Friday, June 1, 2012

Yancey’s Multi-Modal Composition


[If my reading of the syllabus is correct, today is the last day of the third blogging period. (I hope I got this right, since I don’t see any new posts coming up, or am I really the last one? Nothing like me waiting for the last minute. Hopefully at least a few of you will have the chance to read this in the midst of final projects and grading student papers]

Our discussion on Yancey on Tuesday was focused more on the idea of remix and the Rhet/Comp program she describes than her CCCC address. So, I thought I’d offer a few thoughts/questions in response to her address.

First…on multi-modal composition…
I think what I’m interested in most with Yancey’s piece is her CCCC address as a multi-modal text (or should I say texts—one version at CCCC and another printed in the journal with her own additions, comments, etc.). First, I’ve read and heard scholars say that that with multi-modal composing, the canon of delivery is revived. This is certainly the case with Yancey’s address. In one of her added side notes, she describes the original delivery of her address:
“While I talked, two synchronized PowerPoint slide shows ran independently, one to my right, another to my left. Together, the two slide shows included eighty-four slides. There was one spotlight on me; otherwise, the theatre was dark, lit only by that spot and the slide shows. Oddly, I found myself ‘delivering’ the Chair’s Address to an audience I could not see. As Chris Farris pointed out to me later, given this setting, the talk was more dramatic performance than address” (298).
Several things really stand out to me in this first version of her multi-modal text. First, is that in the original delivery, Yancey can more easily use multiple modes. She uses lighting, moving images, and of course the way she delivers and speaks the text. (I could not find a video of the actual address). Also, the fact that the slide show is playing while she speaks helps set some kind of visual mood for the address and actually attracts the audience’s gaze away from Yancey.  I think the multimodality was probably more effective for Yancey in front of the live audience than in the text version. Certainly, Yancey admits that the text version is really a different text, with its additions, changes, fewer images, and the absence of the original physical setting, sights, and sounds.

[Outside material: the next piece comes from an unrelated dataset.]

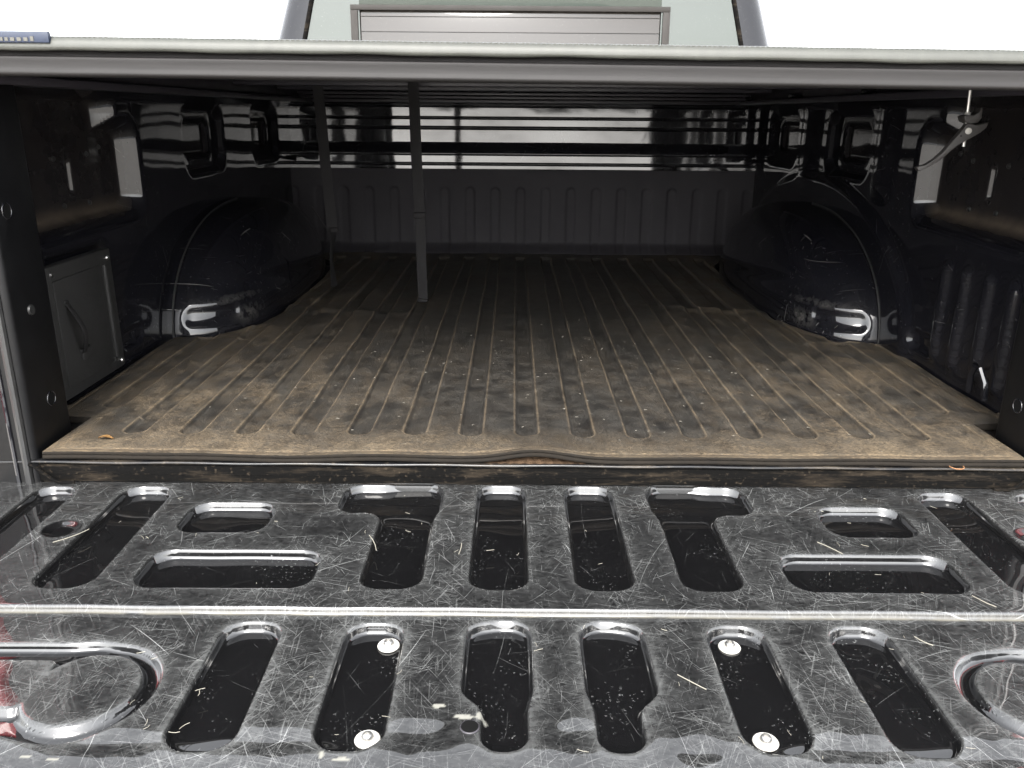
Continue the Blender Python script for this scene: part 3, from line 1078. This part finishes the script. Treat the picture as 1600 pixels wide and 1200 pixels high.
# rusty dirt showing under the hump of the mat
def dirt():
    xs = np.linspace(-.075, .085, 120)
    prof = np.linspace(0, 1, 8)
    P = np.zeros((8, 120, 3))
    for i, t in enumerate(prof):
        P[i, :, 0] = xs
        P[i, :, 1] = -.0095 + .03 * t
        P[i, :, 2] = -.0124 + (.0050 * np.exp(-((xs - .005) / .045) ** 2)) * math.sin(t * math.pi / 2) + .0006 * np.sin(xs * 400 + i)
    o = grid("dirt", P, MAT['rust'], None, flip=True)
    o["kind"] = "stuff"
    tag(o, "rust coloured dirt packed under the raised middle of the mat edge", "dirt")
dirt()

# ---- rubber panel standing against the headboard
def headboard_mat():
    xs = np.linspace(-.868, .866, 500)
    zs = np.linspace(.0, .315, 90)
    Xg, Zg = np.meshgrid(xs, zs, indexing='ij')
    pitch = .0944
    k = np.round((Xg + .007) / pitch)
    gx = (Xg + .007) - k * pitch
    qz = np.maximum(Zg - (.252 - .019), 0)
    dg = np.hypot(gx, qz) - .019
    o = profile_wall(dg, .004, .005, .002)
    Y = 1.952 + o + .012 * (Zg / .315) + wobble(Xg, Zg, .0012, .4) - .05 * ss(.05, 0, Zg)
    P = np.stack([Xg, Y, Zg], -1)
    ob = grid("headboard_mat", P, MAT['hmat'], None)
    tag(ob, "dark ribbed rubber panel standing against the front wall of the bed", "rubber panel")
    top = np.stack([P[:, -1], P[:, -1] + np.array([0, .006, .001]), P[:, -1] + np.array([0, .008, -.02])], 1)
    grid("panel_edge", top, MAT['hmat'], ob)
headboard_mat()

# ================================================================== TONNEAU COVER
cover = tag(empty("tonneau_cover", (0, 0, .5625)), "soft black tonneau cover stretched over the truck bed with grey rear edge", "tonneau cover")
UC = Matrix.Translation((0, 0, -.5625))
def TC(o):
    o.parent = cover
    o.matrix_parent_inverse = UC
    return o
TZ = lambda x: -.0062 * x
def extrude_x(name, prof, x0, x1, mat, nx=240, wave=None, flip=False):
    xs = np.linspace(x0, x1, nx)
    P = np.zeros((len(prof), nx, 3))
    for i, (y, z) in enumerate(prof):
        P[i, :, 0] = xs
        P[i, :, 1] = y
        P[i, :, 2] = z + TZ(xs)
        if wave is not None:
            dy, dz = wave(i, xs)
            P[i, :, 1] += dy
            P[i, :, 2] += dz
    return grid(name, P, mat, None, flip=flip)
rail = [(.045, .5755), (.040, .5600), (.018, .5535), (-.004, .5522), (-.014, .5528), (-.0185, .5550), (-.0195, .5580), (-.0175, .5602), (-.0170, .5640), (-.0165, .5720), (-.0175, .5755), (-.0168, .5772), (-.0140, .5780), (-.0080, .5782), (-.0060, .5800), (-.0060, .5860), (.03, .588)]
TC(extrude_x("rear_rail", rail, -.93, .93, MAT['seal'], flip=True))
def hemwave(i, xs):
    a = .0005 * np.sin(xs * 21 + .6) + .0004 * np.sin(xs * 47)
    k = [1, 1, .6, .3, 0, 0, 0, 0][min(i, 7)]
    return a * k * .6, a * k
hem = [(.010, .5862), (-.0150, .5855), (-.0190, .5868), (-.0198, .5900), (-.0185, .5960), (-.0160, .6005), (-.0120, .6030), (-.0040, .6045), (.03, .6056)]
TC(extrude_x("fabric_hem", hem, -.93, .93, MAT['vinyl'], nx=400, wave=hemwave, flip=True))
# stitching: two rows of short thread dashes
def stitching(y, z):
    bm = bmesh.new()
    x = -.90
    while x < .90:
        zz = z + TZ(x)
        bmesh.ops.create_cube(bm, size=1.0, matrix=Matrix.Translation((x, y, zz)) @ Matrix.Diagonal((.0042, .0008, .0009, 1)))
        x += .0072
    return TC(from_bm("stitching", bm, MAT['thread'], None, smooth=False))
stitching(-.0128, .6028)
stitching(-.0199, .5895)
# the cover skin (top and lining)
def skin():
    xs = np.linspace(-.93, .93, 120)
    ys = np.linspace(.028, 2.03, 120)
    Xg, Yg = np.meshgrid(xs, ys, indexing='ij')
    Z = .6052 + TZ(Xg) * (1 - Yg / 2.03) + .0022 * np.sin(Yg * 13) ** 2
    Z = np.where(np.abs(Xg) > .90, Z - .03 * (np.abs(Xg) - .90) / .03, Z)
    TC(grid("cover_skin", np.stack([Xg, Yg, Z], -1), MAT['vinyl'], None))
    TC(grid("cover_lining", np.stack([Xg, Yg, Z - .004], -1), MAT['under'], None, flip=True))
skin()
for sg in (-1, 1):
    a, b = sorted((sg * .800, sg * .905))
    TC(box("side_rail", (a, .046, .5635), (b, 2.03, .5985), MAT['alu'], None, .004))
    a, b = sorted((sg * .775, sg * .812))
    TC(box("rail_lip", (a, .050, .548), (b, 2.02, .5620), MAT['alu'], None, .003))
for yy in (.62, 1.18, 1.62):
    TC(box("cross_bow", (-.798, yy, .582), (.798, yy + .035, .5985), MAT['alu'], None, .003))
# header at the cab end, with its stepped slats
for i, (zz, yy, h) in enumerate(((.586, 1.86, .010), (.574, 1.885, .010), (.562, 1.905, .010), (.549, 1.922, .011))):
    TC(box("header_slat", (-.80, yy, zz), (.80, yy + .03, zz + h), MAT['alu'], None, .002))
# the maker's label at the left end of the hem
lab = TC(box("maker_label", (-.86, -.0225, .5985), (-.655, -.0150, .6130), MAT['blue'], None, .0012))
bm = bmesh.new()
x = -.845
while x < -.672:
    w_ = rng.choice((.006, .008, .010))
    bm_box(bm, (x, -.0236, .6005), (x + w_ * .55, -.0226, .6005 + rng.choice((.0045, .0058))), 0)
    x += w_ * .75 + .0014
txt = from_bm("label_lettering", bm, MAT['print_'], lab, smooth=False)

# ================================================================== HANGING STRAPS
# left strap: flat above the buckle, edge-on below
sl = tag(empty("hanging_strap", (-.585, 1.30, .004)), "left black strap hanging twisted from the cover beside the wheel arch", "strap", "webbing straps hanging from the cover")
def off(o, e):
    o.parent = e
    o.matrix_parent_inverse = Matrix.Translation(-e.location)
    return o
pts, wd = [], []
for t in np.linspace(0, 1, 30):
    z = .600 - .42 * t
    pts.append((-.596 + .020 * t, 1.30 + .006 * math.sin(t * 7), z)); wd.append((1, .12 + .1 * t, 0))
off(ribbon("upper_webbing", pts, wd, .030, .0022, MAT['web'], None), sl)
pts, wd = [], []
for t in np.linspace(0, 1, 26):
    z = .182 - .178 * t
    a = R(60 + 24 * math.sin(t * 3))
    pts.append((-.574 - .010 * math.sin(t * 2.2), 1.30 + .008 * math.sin(t * 9), z)); wd.append((math.cos(a), math.sin(a), 0))
off(ribbon("lower_webbing", pts, wd, .030, .0022, MAT['web'], None), sl)
off(box("buckle", (-.592, 1.293, .170), (-.558, 1.307, .184), MAT['web'], None, .003), sl)
off(tube("loose_end", [(-.590, 1.292, .180), (-.604, 1.288, .200), (-.617, 1.286, .226), (-.630, 1.284, .246)], [.0018, .0016, .0016, .003], MAT['web'], None, 6), sl)

sr = tag(empty("hanging_strap", (-.289, 1.108, .004)), "right black strap hanging flat from the cover down to the mat", "strap", "webbing straps hanging from the cover")
pts, wd = [], []
for t in np.linspace(0, 1, 34):
    z = .600 - .350 * t
    pts.append((-.300 + .008 * t, 1.108 + .005 * math.sin(t * 8), z)); wd.append((1, -.1, 0))
off(ribbon("upper_webbing", pts, wd, .0295, .0022, MAT['web'], None), sr)
pts, wd = [], []
for t in np.linspace(0, 1, 24):
    z = .238 - .234 * t
    pts.append((-.291 + .003 * t, 1.108 + .006 * math.sin(t * 6 + 1), z)); wd.append((1, .12 * math.sin(t * 4), 0))
off(ribbon("lower_webbing", pts, wd, .0270, .0022, MAT['web'], None), sr)
off(box("buckle", (-.309, 1.101, .236), (-.274, 1.114, .252), MAT['web'], None, .003), sr)
off(box("webbing_tip", (-.304, 1.098, .002), (-.275, 1.114, .010), MAT['web'], None, .002), sr)

# ================================================================== CLAMP LEVER on the right
cl = tag(empty("clamp", (.753, .30, .464)), "black cam lever clamp with a bright rivet hanging from the right cover rail", "clamp")
bm = bmesh.new()
bm_tube(bm, [(.752, .30, .566), (.7535, .30, .530), (.7560, .30, .484), (.757, .30, .464)], .0030, 10)
off(from_bm("threaded_rod", bm, MAT['zinc'], None), cl)
jaw = [(.743, .514), (.747, .506), (.757, .502), (.768, .504), (.774, .512), (.772, .529), (.770, .527), (.768, .521), (.759, .516), (.748, .517)]
off(prism("jaw", jaw, .288, .312, MAT['gplastic'], None), cl)
lev = [(.749, .503), (.767, .500), (.785, .505), (.783, .497), (.774, .488), (.758, .478), (.739, .467), (.725, .454), (.712, .441), (.694, .430), (.679, .422), (.673, .429), (.688, .433), (.703, .443), (.716, .456), (.727, .471), (.738, .486)]
off(prism("lever", lev, .284, .297, MAT['gplastic'], None), cl)
off(lathe("rivet", [(.0001, 0), (.0058, 0), (.0052, -.0018), (.003, -.0026), (.0001, -.0028)], (.7525, .284, .4905), MAT['white'], None, 'Y', 18), cl)
off(lathe("pin_hole", [(.0001, 0), (.0017, 0), (.0017, -.0003), (.0001, -.0004)], (.741, .284, .482), MAT['hole'], None, 'Y', 12), cl)
off(lathe("lock_nut", [(.0001, 0), (.0055, 0), (.0055, .006), (.0001, .006)], (.7545, .30, .515), MAT['zinc'], None, 'Z', 6), cl)

# ================================================================== SMALL LITTER
def leaf():
    bm = bmesh.new()
    c = Vector((-.695, .043, .0035))
    prev = None
    rows = []
    for i in range(9):
        t = i / 8
        w = .0055 * math.sin(math.pi * (t * .9 + .06))
        x = c.x - .012 + .024 * t
        rows.append([bm.verts.new((x, c.y + w * q + .002 * math.sin(t * 3), c.z + .0022 * abs(q) + .002 * math.sin(t * 4))) for q in (-1, -.4, 0, .4, 1)])
    for i in range(8):
        for k in range(4):
            bm.faces.new((rows[i][k], rows[i + 1][k], rows[i + 1][k + 1], rows[i][k + 1]))
    g = bmesh.ops.solidify(bm, geom=bm.faces[:], thickness=.0006)
    tag(from_bm("leaf", bm, MAT['leaf'], None), "small curled orange leaf near the left rear corner of the mat", "leaf")
leaf()
tag(ring("cord_loop", (.668, -.0125, -.0098), .0110, .0009, MAT['orange'], None), "thin orange cord loop on the bed sill near the right corner", "cord")

def litter():
    """straw chaff too fine to count, on the mat and the tailgate"""
    bm = bmesh.new()
    r = random.Random(11)
    def bit(x, y, z, L, wd, a):
        b = r.uniform(-.5, .5)
        pts = []
        for t in (-.5, -.17, .17, .5):
            aa = a + b * t
            pts.append((x + math.cos(aa) * L * t, y + math.sin(aa) * L * t, z + .0004 * r.random()))
        bm_tube(bm, pts, wd, 4)
    for i in range(120):
        x = r.gauss(.05, .32)
        y = abs(r.gauss(.42, .30)) + .05
        if abs(x) > .62 or y > 1.4: continue
        bit(x, y, .0012, r.uniform(.002, .006), r.uniform(.0002, .00045), r.choice((0, 3.14)) + r.gauss(0, .6))
    for i in range(34):
        x = r.uniform(-.62, .62); y = r.uniform(-.34, -.02)
        bit(x, y, ZT + .0012, r.uniform(.003, .012), r.uniform(.0002, .0004), r.uniform(0, 6.3))
    for i in range(26):
        x = r.uniform(-.45, .45); y = r.uniform(-.59, -.38)
        bit(x, y, ZT - .0078, r.uniform(.003, .012), r.uniform(.0002, .0004), r.uniform(0, 6.3))
    for (x, y, L, a) in ((.405, -.205, .040, -.95), (.44, -.405, .022, -.9), (.545, -.335, .03, -1.0), (.16, -.48, .035, -.75), (-.10, -.215, .03, 1.5), (-.64, -.19, .05, .9), (-.22, -.20, .045, -1.2)):
        bit(x, y, (ZT if y > -.36 else ZT - .0085) + .0010, L, .0006, a)
    o = from_bm("straw_chaff", bm, MAT['straw'], None, smooth=False)
    o["kind"] = "stuff"
    tag(o, "fine straw chaff and grit scattered over mat and tailgate", "litter")
litter()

Regarding the CCC version of the multimodal text, we get Yancey’s commentary in the margins. What makes it most multimodal, though seems to be the images. But I wonder: Would the text be just as effective without the images? What do the images add to the text? I’m sure that they really do add something, certainly giving us a better idea of what the original address was like. But what purpose do the images actually serve? Yancey doesn’t stop to explain the images, or comment on why she chose any of them, or how they affect her main argument. Certainly in the original address, and to some degree in the textual version, the images do make the reader perceive the text a little differently, and in the case of the address the images actually change the setting, which is important. But what are we supposed to be taking from the images? I am almost tempted to say that they are there only to make it multimodal. Why was it essential for her address to include the images? I’m not sure that I really know the answers to these questions. Perhaps it doesn’t help that I am often more of an aural than visual learner.

On another matter, but perhaps relating to the idea of deliver… I’m interested in anyone’s thoughts on some of Yancey’s wording for oral delivery. In particular, in every new section, Yancey would repeat the phrase “We have a moment.” This bugged me. If I were her speech writer I would have cut this and replaced it with something else (don’t know what). I thought it was a bit sappy and over the top. Feel free to disagree with me, though. I do like Yancey.

1 comment:

  1. I know, who is she, MLK? "I have a dream." Seems to be a genre element, that these Cs chair addresses employ some sort of motif. They always involve this point of opportunity, of need or exigency. Selfe's speech motif: the importance of paying attention to technology.

    About the images. I think what we are seeing is complexly determined. The CCC text has small images compared to her performance and to the web version, so I think the translation to print is partly responsible--back and white print and in a journal that is decidedly unimodal. I agree that the images do not add much here. If a piece is driven by text then often the images are gravy rather than essential. They were doubtless more important in the speech. Try composing with images first, then adding text as gravy or as equal semiotic resources--very different result.